Będą przerwy w dostawach paliw
Treść
Rosyjska agencja standardów technicznych Rostekhnadzor ostrzegła, że rurociągi niemal w całym kraju są w fatalnym stanie i praktycznie nadają się do wymiany. Rostekhnadzor poinformował także, że w najbliższym czasie nastąpi więcej przerw w dostawach ropy i gazu w związku z remontem przestarzałych i skorodowanych rur.
"Rosyjski transport przesyłowy jest w złym stanie. Niewykluczone są dalsze zanieczyszczenia środowiska naturalnego spowodowane przez uszkodzone ropociągi i gazociągi" - oświadczył szef Rostekhnadzoru Konstantin Pulikowski w specjalnie wydanym oświadczeniu. Pulikowski dodał także, że środki zaradcze podjęte przez właścicieli rurociągów są niewystarczające i że jego agencja planuje wzmocnienie kontroli nad liniami przesyłowymi.
Rostekhnadzor jest niezależną federalną agencją stworzoną dla ekologicznego, technicznego i atomowego monitoringu.

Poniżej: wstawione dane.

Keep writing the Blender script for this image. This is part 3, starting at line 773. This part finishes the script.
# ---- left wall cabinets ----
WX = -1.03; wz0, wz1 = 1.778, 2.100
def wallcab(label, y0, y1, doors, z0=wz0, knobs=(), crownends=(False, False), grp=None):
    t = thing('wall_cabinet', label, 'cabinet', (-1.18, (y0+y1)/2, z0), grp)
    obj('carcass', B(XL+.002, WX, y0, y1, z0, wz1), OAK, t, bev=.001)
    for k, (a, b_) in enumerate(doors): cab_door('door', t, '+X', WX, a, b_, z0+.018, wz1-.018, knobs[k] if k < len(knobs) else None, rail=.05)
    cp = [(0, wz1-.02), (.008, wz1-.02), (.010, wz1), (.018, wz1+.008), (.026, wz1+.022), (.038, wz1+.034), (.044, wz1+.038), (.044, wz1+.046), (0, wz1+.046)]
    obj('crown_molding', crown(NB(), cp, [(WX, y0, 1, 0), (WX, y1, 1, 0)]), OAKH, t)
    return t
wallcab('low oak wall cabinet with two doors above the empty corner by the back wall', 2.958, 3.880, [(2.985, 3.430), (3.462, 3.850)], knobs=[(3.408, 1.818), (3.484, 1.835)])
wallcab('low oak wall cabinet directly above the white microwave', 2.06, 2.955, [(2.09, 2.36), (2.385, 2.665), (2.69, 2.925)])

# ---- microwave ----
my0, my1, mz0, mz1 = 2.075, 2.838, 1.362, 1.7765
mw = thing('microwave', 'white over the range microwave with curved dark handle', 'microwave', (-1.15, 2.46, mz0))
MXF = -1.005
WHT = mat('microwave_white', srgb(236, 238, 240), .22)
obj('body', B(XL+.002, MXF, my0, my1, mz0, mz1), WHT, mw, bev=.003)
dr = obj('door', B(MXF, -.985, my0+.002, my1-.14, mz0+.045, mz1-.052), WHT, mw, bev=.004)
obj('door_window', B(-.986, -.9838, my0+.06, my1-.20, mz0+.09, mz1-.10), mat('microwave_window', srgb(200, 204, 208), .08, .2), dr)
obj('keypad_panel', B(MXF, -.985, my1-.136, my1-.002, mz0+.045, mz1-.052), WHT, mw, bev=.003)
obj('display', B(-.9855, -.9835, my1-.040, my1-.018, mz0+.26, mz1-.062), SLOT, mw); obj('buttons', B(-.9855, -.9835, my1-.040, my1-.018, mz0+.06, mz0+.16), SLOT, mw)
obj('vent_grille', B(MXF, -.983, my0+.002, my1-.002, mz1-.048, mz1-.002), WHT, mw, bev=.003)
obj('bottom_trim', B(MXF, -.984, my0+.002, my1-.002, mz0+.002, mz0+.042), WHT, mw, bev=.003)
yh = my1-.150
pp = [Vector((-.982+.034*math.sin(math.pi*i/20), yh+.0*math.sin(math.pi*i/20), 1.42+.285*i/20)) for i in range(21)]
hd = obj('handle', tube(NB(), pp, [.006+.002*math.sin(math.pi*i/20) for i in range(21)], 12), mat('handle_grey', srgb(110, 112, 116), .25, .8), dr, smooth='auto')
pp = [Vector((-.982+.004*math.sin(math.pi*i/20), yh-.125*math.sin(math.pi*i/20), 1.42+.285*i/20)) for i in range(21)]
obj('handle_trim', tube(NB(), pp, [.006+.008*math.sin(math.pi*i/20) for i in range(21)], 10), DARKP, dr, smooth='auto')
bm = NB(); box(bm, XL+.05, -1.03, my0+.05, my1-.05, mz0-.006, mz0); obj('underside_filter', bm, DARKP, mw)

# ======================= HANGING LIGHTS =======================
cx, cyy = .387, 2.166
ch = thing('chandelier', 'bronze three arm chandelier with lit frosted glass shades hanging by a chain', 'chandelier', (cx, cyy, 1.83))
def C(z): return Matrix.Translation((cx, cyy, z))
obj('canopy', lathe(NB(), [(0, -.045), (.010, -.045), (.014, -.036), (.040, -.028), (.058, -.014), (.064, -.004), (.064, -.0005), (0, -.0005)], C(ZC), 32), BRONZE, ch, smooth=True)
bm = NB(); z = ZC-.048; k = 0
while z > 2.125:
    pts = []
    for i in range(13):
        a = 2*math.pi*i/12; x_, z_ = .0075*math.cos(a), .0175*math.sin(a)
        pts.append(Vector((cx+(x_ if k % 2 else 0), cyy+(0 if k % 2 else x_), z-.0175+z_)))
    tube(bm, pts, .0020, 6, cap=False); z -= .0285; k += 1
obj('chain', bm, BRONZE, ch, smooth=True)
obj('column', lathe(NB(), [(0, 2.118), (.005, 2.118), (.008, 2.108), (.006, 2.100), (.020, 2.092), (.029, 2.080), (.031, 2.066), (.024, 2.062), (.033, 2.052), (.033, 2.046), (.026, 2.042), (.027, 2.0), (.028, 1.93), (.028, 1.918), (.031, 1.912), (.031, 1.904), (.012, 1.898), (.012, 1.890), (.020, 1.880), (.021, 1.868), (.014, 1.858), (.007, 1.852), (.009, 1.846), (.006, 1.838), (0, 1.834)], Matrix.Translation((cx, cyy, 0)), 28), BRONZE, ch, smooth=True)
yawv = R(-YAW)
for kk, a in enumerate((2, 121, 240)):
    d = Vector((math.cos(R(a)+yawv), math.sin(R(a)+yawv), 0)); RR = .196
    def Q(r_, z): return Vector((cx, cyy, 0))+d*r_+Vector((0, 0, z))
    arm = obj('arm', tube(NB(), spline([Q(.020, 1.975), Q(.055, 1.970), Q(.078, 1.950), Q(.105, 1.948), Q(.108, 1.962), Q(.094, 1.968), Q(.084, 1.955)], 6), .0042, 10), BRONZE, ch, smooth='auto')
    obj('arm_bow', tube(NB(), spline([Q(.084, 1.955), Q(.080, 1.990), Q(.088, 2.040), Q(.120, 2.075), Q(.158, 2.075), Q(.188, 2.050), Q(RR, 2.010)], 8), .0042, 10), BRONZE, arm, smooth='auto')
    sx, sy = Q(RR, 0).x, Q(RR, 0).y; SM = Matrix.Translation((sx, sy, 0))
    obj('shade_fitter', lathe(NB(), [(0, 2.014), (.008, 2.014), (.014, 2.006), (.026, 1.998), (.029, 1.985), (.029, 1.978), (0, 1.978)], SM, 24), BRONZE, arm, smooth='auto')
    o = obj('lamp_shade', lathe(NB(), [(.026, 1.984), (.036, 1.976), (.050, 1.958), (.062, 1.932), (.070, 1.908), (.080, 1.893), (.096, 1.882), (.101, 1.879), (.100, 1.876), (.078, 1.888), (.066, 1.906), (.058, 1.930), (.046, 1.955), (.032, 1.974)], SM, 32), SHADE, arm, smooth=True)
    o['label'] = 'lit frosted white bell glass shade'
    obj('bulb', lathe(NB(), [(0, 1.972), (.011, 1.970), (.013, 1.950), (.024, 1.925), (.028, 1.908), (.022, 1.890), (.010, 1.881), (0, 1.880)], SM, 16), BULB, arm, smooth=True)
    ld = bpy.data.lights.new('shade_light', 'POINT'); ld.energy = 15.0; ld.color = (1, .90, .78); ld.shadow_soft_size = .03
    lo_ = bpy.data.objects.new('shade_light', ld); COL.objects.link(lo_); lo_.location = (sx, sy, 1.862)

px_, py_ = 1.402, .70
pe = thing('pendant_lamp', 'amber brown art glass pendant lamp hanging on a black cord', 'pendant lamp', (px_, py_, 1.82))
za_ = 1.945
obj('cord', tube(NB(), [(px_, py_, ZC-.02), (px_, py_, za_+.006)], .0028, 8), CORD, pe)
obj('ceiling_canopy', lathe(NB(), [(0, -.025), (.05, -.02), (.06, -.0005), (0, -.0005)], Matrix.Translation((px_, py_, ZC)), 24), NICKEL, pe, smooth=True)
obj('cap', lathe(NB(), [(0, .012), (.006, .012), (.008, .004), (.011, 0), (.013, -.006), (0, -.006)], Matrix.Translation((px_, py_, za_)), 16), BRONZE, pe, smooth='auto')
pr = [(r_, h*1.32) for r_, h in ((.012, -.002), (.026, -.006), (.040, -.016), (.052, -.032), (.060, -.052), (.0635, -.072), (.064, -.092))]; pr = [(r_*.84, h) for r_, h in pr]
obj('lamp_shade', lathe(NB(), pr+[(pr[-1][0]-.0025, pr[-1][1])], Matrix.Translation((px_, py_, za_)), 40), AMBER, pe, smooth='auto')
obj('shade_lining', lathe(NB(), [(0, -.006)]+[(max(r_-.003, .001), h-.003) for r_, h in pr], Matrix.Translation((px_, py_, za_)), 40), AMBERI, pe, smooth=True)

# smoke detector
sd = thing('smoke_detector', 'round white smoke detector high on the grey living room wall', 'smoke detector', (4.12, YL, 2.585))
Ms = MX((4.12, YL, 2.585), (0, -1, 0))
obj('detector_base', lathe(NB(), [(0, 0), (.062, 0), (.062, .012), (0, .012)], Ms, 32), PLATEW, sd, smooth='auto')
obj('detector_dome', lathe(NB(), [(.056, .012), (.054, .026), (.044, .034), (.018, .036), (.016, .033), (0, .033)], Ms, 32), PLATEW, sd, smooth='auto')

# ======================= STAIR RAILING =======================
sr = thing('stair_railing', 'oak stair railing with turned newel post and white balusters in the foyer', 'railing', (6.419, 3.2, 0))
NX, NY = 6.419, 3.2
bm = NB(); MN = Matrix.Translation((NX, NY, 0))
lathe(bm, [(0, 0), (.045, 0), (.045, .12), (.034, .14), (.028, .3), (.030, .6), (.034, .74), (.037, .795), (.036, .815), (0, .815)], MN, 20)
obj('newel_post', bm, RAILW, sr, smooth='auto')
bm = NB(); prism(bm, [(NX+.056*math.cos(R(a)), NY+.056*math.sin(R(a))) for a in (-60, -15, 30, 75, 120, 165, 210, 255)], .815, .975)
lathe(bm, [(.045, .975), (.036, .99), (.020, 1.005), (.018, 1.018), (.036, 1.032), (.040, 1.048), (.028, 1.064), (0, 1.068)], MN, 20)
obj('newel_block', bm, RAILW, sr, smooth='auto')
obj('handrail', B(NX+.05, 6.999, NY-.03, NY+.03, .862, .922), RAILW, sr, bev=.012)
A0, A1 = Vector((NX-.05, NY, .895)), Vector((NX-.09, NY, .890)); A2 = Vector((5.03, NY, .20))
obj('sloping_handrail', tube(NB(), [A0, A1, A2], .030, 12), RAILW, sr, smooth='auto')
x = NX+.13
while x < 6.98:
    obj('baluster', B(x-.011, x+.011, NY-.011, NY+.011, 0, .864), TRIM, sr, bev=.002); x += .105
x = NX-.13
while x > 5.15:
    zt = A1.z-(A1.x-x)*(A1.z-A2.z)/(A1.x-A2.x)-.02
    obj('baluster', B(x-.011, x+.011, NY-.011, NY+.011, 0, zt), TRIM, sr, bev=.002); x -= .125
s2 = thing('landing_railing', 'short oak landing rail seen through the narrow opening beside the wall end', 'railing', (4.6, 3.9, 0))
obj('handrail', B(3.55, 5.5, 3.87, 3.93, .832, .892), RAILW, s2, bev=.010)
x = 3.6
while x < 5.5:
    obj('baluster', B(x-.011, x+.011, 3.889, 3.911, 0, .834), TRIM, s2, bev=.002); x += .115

W jej kompetencjach leży m.in. bezpieczeństwo przemysłu i opracowywanie specjalnych raportów dla premiera. Rostekhnadzor utrzymuje, że większość rurociągów w Rosji zostało zbudowanych jeszcze w latach 60. i 70. i że ponad 40 proc. z nich ma powyżej 30 lat i jest poważnie skorodowana. Agencja zaznacza także, że tylko w tym roku zanotowano ponad 30 wypadków związanych ze złym stanem technicznym linii przesyłowych.
Z kolei Reuters przypomina o zamknięciu w czerwcu przez rosyjski koncern naftowy Transnieft - jak stwierdził - z powodów technicznych, części ropociągu Przyjaźń wiodącego na Litwę, co zmusiło ten kraj do korzystania z droższej drogi morskiej w zaopatrzeniu się w ropę naftową. Ten remont jednak jest określany przez litewskie media jako "polityczny", ponieważ Rosjanie podjęli się go tuż po tym, jak Polski Koncern Naftowy Orlen zawarł umowy o kupnie akcji rafinerii w Możejkach. Analitycy nie wykluczają także, że w przyszłości Moskwa może przestawić się z rynku zachodniego na rynek azjatycki, co odetnie dostawy ropy naftowej do krajów Europy Środkowej z Rosji.